6. As God hath appointed the elect unto glory, so hath He, by the eternal and most free purpose of His will, foreordained all the means thereunto (1 Pet. 1:2; Eph. 1:4–5; 2:10; 2 Thess. 2:13). Wherefore, they who are elected, being fallen in Adam, are redeemed by Christ (1 Thess. 5:9–10; Tit. 2:14), are effectually called unto faith in Christ by His Spirit working in due season, are justified, adopted, sanctified (Rom. 8:30; Eph. 1:5; 2 Thess. 2:13), and kept by His power, through faith, unto salvation (1 Pet. 1:5). Neither are any other redeemed by Christ, effectually called, justified, adopted, sanctified, and saved, but the elect only (John 17:9; Rom. 8:28–39; John 6:64–65; 10:26; 8:47; 1 John 2:19).

If God has elected certain men to salvation, then why pray, preach, witness, etc.? The answer is that God does not just predestine the end, which is, for example, the salvation of Smith. He also predestined, as a necessary part of the whole process, the varied preconditions and means which were necessary to bring Smith to the point of salvation. These preconditions included being fallen in Adam, redeemed by Christ, and called and kept by the Holy Spirit. The elect have all the preconditions preordained for them, and those who are not elect do not participate in the foreordained salvific preconditions.

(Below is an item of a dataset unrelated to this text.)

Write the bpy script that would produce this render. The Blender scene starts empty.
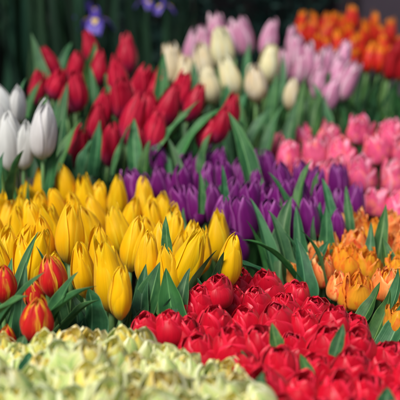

God does not just ordain the end; He ordains the means as well. If He ordains the harvest, He also ordained the plowing and planting. If He ordained the pregnancy, He ordained the sexual union. If He ordained the dent in the fender, He ordained the fender-bender that caused it. We cannot isolate one small portion of an ordained universe and treat it in isolation, as though the rest of the universe were not that way. Let us at least learn simple logic from the pagan philosopher Zeno, founder of the Stoics. He caught a slave stealing, and gave him a good thrashing for it. The slave, an amateur philosopher himself, pleaded that it was fated for him to steal. And Zeno retorted, “And that I should beat you.”

7. The rest of mankind God was pleased, according to the unsearchable counsel of His own will, whereby He extendeth or withholdeth mercy, as He pleaseth, for the glory of His sovereign power over His creatures, to pass by; and to ordain them to dishonour and wrath for their sin, to the praise of His glorious justice (Matt. 11:25–26; Rom. 9:17–18, 21–22; 2 Tim. 2:19–20; Jude 4; 1 Pet. 2:8).

If this is done according to the unsearchable counsel of His own will, then we should not try to search it out. We may assert it, because the Bible does, but cannot plumb the depths of His counsel at this point. God may withhold mercy without injustice. If mercy could be demanded as a matter of justice, then it would no longer be mercy. Mercy and grace can never be demanded as a right. Why does God pass by some of His creatures, leaving them in their sin? He does this in order to manifest His justice, which is glorious. In order for justice to be manifested, it is necessary that sinners fall under dishonor and wrath. In a world without sin, two of God’s most glorious attributes—His justice and His mercy—would go undisplayed. This, obviously, would be horrible. This is St. Paul’s argument. What if God did this to show His wrath on the vessels of wrath, and to bestow the riches of His glory on the vessels of mercy (Rom. 9:22-23).

8. The doctrine of this high mystery of predestination is to be handled with special prudence and care (Rom. 9:20; 11:33; Deut. 29:29), that men, attending the will of God revealed in His Word, and yielding obedience thereunto, may, from the certainty of their effectual vocation, be assured of their eternal election (2 Pet. 1:10). So shall this doctrine afford matter of praise, reverence, and admiration of God (Eph. 1:6; Rom. 11:32); and of humility, diligence, and abundant consolation to all that sincerely obey the Gospel (Rom. 11:5–6, 20; 2 Pet. 1:10; Rom. 8:33; Luke 10:20).

This truth should be handled gingerly. Sinners like to blame God instead of themselves, and they do so with particular impudence whenever they become aware of this truth. But the reason we emphasize it is three-fold. First, we must understand this in order to make our calling and election sure. Secondly, it gives rise to many occasions where God may be greatly glorified.

Lastly, this doctrine is a real humbler. Those who are proud of their knowledge of this doctrine (as opposed to all those modern evangelical semi-Pelagians out there) have the worst of all situations. The most obvious thing about predestination is that it exalts God and abases the creature. But this is not be confused with the exaltation of the creature who pretends to exalt God. As John Newton once memorably put it, “And I am afraid there are Calvinists, who, while they account it a proof of their humility that they are willing in words to debase the creature, and to give all the glory of salvation to the Lord, yet know not what manner of spirit they are of. Whatever it be that makes us trust in ourselves that we are comparatively wise or good, so as to treat those with contempt who do not subscribe to our doctrines, or follow our party, is a proof and fruit of a self-righteous spirit. Self-righteousness can feed upon doctrines, as well as upon works; and a man may have the heart of a Pharisee, while his head is stored with orthodox notions of the unworthiness of the creature and the riches of free grace.”

The Pharisee who went down to the Temple to pray actually began his prayer with one of the solas—

soli Deo gloria. “I thank Thee, God . . .” Perfectly orthodox. And he went home unjustified to boot.